NFL

Vick: Saved Riley Cooper’s career after slur, then he didn’t text back

Michael Vick helped Riley Cooper when the Eagles receiver needed it most, speaking on behalf of his then-teammate after Cooper was videotaped using racial slurs last year, leaving him alone to eat meals and without a friend in the locker room.

“I stood in front of the team,” Vick told ESPN. “I stood in front of the cameras and defused that whole situation.”

“We had guys talking about knocking him out, taking his head off, doing X, Y and Z to him on the field, and none of that happened, out of respect for myself, I think.”

Cooper would end up having a career year, earning a five-year, $25 million deal with Philadelphia in the offseason, while Vick ended up as the Jets’ backup quarterback.

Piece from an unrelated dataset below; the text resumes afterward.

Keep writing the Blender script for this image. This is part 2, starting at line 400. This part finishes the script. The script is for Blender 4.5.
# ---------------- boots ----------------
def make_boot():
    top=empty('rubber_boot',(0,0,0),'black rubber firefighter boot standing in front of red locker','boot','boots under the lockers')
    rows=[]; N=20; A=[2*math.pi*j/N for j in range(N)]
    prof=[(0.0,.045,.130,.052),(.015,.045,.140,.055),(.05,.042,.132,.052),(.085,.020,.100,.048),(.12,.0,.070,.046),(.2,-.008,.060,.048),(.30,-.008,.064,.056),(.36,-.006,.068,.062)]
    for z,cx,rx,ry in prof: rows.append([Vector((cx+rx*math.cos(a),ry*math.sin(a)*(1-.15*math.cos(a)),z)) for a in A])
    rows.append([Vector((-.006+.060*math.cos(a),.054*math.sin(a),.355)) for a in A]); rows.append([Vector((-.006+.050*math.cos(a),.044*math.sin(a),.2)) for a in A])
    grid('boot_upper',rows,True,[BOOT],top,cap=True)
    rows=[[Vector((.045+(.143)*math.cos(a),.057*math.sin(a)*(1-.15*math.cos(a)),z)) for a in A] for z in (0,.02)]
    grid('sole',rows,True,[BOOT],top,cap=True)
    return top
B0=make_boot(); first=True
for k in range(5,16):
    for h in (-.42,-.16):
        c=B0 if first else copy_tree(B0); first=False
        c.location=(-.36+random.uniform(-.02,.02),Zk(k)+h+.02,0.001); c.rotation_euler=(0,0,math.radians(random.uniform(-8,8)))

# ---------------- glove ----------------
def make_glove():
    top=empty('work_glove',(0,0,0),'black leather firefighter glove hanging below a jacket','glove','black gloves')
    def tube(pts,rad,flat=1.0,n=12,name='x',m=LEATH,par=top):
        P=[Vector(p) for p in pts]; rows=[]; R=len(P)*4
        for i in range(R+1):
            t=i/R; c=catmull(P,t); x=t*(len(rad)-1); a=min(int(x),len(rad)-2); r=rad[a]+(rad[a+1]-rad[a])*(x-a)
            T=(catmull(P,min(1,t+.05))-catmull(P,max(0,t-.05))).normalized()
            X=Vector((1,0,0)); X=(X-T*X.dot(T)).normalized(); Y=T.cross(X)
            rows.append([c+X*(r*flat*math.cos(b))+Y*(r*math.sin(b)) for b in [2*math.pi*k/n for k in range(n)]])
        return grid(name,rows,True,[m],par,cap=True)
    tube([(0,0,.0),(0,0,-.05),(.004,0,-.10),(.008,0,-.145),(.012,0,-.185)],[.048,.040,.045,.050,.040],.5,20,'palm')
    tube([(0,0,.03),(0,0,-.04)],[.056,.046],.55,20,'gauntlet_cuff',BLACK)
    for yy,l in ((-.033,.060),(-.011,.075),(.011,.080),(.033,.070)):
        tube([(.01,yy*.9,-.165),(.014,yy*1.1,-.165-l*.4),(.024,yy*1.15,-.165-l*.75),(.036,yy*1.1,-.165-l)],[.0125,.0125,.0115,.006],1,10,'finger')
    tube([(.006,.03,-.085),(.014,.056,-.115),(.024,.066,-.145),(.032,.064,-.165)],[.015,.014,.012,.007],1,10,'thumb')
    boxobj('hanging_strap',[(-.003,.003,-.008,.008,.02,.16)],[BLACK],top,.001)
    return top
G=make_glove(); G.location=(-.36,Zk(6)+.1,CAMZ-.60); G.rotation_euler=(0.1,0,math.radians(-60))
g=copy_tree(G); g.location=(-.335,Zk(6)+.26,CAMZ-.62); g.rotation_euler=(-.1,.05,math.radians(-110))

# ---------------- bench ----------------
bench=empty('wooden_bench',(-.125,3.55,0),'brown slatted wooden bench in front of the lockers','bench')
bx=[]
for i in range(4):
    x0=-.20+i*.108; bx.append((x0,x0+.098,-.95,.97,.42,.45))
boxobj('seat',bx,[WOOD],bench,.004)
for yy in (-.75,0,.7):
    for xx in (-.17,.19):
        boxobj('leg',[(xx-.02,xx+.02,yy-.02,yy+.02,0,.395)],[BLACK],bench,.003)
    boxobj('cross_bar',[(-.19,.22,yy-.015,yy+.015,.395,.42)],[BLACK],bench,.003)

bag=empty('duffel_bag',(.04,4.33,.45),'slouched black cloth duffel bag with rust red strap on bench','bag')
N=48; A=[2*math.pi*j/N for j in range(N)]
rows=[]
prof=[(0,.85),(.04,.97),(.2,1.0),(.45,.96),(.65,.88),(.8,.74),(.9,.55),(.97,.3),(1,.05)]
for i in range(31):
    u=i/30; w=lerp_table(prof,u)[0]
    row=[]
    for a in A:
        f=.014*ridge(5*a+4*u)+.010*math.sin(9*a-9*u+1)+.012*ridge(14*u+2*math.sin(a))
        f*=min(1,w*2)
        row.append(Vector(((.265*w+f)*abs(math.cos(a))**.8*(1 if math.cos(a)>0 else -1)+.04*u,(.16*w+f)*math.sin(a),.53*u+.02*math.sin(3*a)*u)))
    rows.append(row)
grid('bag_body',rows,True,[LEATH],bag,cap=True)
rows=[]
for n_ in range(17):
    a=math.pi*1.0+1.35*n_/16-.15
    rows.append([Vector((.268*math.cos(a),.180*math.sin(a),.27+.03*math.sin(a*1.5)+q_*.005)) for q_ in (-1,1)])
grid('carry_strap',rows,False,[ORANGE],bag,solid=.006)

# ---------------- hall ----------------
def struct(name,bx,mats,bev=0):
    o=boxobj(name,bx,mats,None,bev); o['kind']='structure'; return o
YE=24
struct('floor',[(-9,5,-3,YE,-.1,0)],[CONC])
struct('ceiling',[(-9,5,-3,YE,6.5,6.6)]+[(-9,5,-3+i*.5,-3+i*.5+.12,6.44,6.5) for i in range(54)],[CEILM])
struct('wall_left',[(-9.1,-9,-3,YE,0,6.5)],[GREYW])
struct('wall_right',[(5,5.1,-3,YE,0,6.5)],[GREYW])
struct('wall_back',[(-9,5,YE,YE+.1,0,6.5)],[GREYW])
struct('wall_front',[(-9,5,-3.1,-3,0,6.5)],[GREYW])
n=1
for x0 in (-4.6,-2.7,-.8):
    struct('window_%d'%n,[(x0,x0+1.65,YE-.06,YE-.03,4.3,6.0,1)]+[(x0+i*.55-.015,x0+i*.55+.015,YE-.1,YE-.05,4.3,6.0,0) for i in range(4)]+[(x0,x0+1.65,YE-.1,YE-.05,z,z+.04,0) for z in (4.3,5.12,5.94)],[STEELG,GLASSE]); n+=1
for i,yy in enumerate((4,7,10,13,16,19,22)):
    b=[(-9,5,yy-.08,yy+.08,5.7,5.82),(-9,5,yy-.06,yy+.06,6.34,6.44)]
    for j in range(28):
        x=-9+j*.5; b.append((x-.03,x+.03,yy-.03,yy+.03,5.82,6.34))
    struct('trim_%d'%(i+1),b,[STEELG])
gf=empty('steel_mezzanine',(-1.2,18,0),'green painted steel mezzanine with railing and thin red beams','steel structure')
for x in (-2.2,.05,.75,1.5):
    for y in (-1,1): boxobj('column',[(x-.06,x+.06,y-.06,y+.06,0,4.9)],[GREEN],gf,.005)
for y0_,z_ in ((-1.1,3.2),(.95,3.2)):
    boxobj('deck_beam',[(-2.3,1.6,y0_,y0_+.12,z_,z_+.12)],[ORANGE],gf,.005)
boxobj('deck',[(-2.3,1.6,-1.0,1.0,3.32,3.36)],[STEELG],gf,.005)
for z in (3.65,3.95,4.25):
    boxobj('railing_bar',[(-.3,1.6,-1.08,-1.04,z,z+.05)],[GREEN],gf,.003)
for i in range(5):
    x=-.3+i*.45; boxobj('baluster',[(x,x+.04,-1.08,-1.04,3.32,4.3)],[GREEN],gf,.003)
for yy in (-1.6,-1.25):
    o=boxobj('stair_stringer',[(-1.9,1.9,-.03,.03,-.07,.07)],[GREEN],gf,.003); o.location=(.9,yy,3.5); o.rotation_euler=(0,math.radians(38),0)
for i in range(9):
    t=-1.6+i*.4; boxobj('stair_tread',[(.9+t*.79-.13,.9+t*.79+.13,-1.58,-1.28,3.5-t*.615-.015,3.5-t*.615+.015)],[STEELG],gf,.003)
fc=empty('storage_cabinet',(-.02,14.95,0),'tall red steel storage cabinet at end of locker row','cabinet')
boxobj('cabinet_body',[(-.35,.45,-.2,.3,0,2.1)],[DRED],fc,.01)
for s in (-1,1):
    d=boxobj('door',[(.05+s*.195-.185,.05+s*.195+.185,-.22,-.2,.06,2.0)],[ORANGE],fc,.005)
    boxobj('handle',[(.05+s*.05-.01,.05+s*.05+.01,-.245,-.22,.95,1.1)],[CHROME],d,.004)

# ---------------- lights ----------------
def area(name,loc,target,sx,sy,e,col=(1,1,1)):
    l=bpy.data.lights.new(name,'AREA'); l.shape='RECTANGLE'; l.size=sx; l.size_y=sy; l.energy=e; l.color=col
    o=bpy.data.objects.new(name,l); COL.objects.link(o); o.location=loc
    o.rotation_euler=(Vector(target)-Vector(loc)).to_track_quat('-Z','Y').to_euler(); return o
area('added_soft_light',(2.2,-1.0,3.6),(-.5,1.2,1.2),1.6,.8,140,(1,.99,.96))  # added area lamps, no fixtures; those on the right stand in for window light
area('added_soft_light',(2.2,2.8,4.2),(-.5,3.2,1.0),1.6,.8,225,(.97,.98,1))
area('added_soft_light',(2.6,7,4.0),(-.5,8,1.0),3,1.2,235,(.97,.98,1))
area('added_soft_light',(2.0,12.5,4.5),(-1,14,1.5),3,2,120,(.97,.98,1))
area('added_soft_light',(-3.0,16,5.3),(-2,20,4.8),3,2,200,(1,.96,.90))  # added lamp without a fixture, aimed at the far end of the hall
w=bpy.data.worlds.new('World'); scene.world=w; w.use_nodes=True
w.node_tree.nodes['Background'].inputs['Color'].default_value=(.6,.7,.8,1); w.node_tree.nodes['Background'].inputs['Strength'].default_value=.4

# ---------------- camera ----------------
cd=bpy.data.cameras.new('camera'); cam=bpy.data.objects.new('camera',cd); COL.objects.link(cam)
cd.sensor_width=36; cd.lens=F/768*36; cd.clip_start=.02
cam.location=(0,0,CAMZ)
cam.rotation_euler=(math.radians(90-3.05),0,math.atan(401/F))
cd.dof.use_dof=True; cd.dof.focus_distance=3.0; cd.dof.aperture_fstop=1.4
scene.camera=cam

Vick, who will see Cooper on Thursday night when the Jets and Eagles meet in their final preseason game, described his actions last season as the proudest moment of his career, but he still isn’t sure if his efforts were ever truly appreciated.

Vick said he reached out to the receiver in the offseason to tell Cooper he was proud of him and never heard back. A perplexed Vick said that if the situation were reversed, he’d have Cooper on “speed dial.”

“A couple of things transpired since [the incident] that I dislike, and I’ll be honest with you,” Vick said. “After he signed his contract, I sent him a text and I never got a text back, and that made me feel a certain type of way. But I’m not the type of guy who holds grudges.

“I took that stand for him, man, and I just hope at the end of the day that he appreciates that. I just hope he’s [appreciative] of my boldness to step out in front of the world and say what I said, and he appreciates what I did and understands the magnitude of it, because nobody else was going to step up and say anything. I could’ve said the same thing that 25 of my teammates were saying, and there was built-up anger.”

Though Vick and Cooper reportedly spoke on Wednesday, in what a spokesperson said was a “productive” call, Vick believes if he hadn’t backed his teammate at the time, Cooper’s tenure in the league may have ended.

“[He] was going to derail our team,” Vick said. “Unfortunately, it was going to derail Riley’s career. It would have ended his career.”